### EXERCISE GOAL
Collect from the data below each line with "Blender".

------------------------------------------------

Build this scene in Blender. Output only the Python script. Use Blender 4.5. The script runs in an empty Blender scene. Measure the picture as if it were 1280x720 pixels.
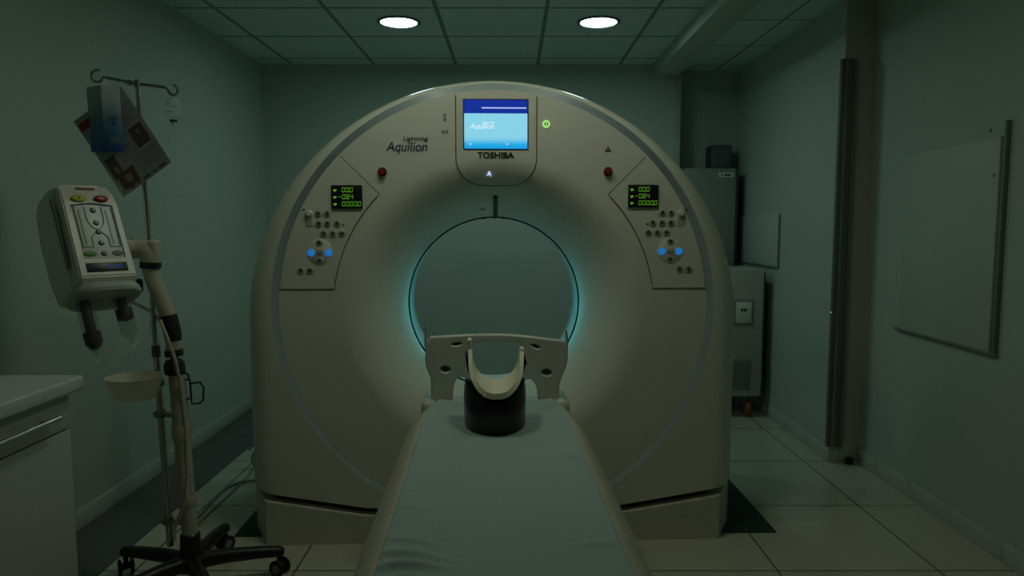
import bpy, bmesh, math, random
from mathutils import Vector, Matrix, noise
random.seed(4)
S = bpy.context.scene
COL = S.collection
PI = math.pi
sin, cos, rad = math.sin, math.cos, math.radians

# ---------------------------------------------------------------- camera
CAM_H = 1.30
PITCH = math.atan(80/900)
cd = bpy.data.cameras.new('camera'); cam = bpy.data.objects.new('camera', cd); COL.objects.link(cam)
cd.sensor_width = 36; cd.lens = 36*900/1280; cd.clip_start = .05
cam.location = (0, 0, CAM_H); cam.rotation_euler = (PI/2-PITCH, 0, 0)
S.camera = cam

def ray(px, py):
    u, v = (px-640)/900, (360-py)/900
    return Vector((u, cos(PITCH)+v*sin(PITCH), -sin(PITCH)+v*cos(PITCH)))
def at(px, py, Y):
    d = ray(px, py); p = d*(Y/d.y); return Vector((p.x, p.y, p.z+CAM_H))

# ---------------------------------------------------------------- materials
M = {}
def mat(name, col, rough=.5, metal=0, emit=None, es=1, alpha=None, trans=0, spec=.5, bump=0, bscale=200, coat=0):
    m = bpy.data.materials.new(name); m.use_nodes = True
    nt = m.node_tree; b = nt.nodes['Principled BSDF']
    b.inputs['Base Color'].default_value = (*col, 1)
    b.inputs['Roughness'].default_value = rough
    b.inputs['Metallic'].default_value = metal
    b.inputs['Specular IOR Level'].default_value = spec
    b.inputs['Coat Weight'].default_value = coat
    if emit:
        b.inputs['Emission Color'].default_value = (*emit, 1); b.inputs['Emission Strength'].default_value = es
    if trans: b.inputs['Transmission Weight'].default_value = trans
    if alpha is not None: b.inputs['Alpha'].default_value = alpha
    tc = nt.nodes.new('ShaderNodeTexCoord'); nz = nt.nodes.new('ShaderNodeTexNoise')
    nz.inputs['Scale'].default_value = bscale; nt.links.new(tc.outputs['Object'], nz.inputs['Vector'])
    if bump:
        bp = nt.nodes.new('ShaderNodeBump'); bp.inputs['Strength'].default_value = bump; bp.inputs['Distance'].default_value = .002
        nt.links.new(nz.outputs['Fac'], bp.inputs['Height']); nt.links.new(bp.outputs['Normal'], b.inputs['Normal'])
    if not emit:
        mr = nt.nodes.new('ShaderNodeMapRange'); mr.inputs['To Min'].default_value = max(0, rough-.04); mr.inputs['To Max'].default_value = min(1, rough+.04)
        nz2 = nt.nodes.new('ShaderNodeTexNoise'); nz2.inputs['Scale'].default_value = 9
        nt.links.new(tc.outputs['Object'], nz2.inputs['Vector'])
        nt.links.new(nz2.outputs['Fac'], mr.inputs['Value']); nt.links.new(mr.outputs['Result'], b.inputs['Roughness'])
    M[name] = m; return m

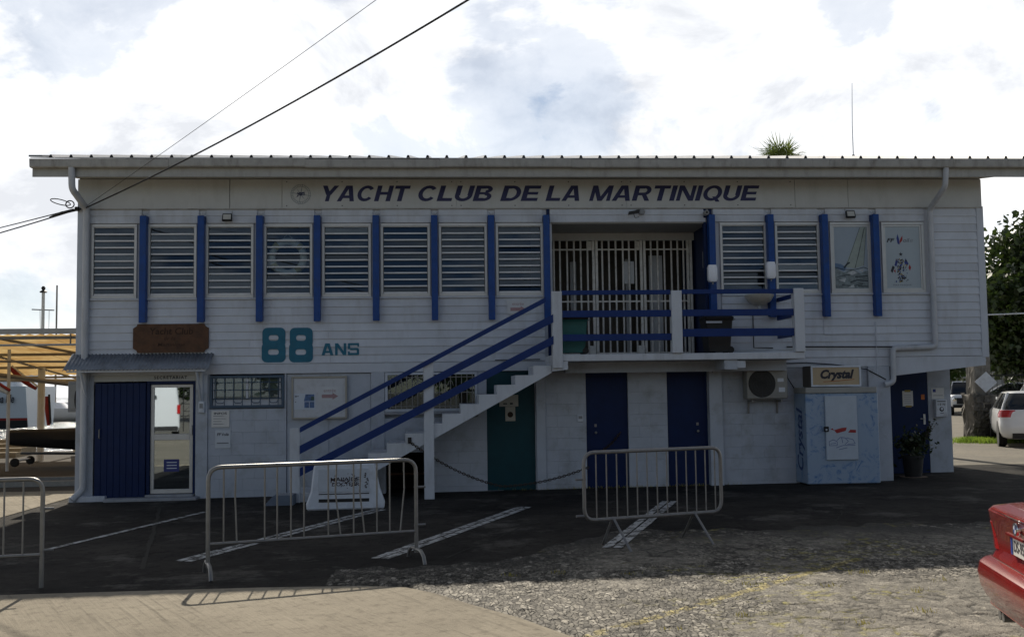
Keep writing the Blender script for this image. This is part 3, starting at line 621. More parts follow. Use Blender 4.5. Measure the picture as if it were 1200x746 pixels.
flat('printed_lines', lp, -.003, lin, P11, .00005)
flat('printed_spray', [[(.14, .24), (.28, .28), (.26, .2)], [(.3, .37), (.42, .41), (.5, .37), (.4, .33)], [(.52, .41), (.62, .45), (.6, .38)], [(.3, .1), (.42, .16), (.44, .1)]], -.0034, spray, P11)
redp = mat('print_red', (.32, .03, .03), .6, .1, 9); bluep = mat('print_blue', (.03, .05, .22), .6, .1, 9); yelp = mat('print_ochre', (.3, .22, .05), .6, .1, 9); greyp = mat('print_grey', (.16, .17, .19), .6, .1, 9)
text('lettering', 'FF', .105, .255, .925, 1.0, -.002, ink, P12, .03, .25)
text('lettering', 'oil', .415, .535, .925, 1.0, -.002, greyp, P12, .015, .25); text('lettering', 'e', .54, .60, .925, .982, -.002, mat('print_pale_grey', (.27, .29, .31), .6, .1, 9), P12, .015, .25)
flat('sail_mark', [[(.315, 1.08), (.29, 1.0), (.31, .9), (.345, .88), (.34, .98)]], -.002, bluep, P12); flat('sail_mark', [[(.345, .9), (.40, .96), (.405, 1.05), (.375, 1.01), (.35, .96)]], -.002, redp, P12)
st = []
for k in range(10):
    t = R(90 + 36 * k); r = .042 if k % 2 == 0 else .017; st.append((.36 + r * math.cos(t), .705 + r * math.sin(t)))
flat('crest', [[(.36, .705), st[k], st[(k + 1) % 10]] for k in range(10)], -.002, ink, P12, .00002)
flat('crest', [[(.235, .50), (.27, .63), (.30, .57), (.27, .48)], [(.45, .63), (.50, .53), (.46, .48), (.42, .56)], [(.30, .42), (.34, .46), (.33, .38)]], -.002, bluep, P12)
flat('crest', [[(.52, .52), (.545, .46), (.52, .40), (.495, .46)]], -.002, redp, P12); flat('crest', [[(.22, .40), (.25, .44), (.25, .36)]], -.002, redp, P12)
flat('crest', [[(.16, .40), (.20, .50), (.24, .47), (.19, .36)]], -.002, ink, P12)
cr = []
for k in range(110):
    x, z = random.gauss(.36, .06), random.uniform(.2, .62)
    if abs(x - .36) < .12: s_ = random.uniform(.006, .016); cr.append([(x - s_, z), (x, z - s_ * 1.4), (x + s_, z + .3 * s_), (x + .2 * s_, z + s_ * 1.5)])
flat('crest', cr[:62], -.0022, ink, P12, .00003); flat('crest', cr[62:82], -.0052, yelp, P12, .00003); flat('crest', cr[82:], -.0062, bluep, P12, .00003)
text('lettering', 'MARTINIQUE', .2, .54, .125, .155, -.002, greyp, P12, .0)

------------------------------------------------

### SOLUTION FOR THIS TASK
Build this scene in Blender. Output only the Python script. Use Blender 4.5. The script runs in an empty Blender scene. Measure the picture as if it were 1280x720 pixels.
Keep writing the Blender script for this image. This is part 3, starting at line 621. More parts follow. Use Blender 4.5. Measure the picture as if it were 1200x746 pixels.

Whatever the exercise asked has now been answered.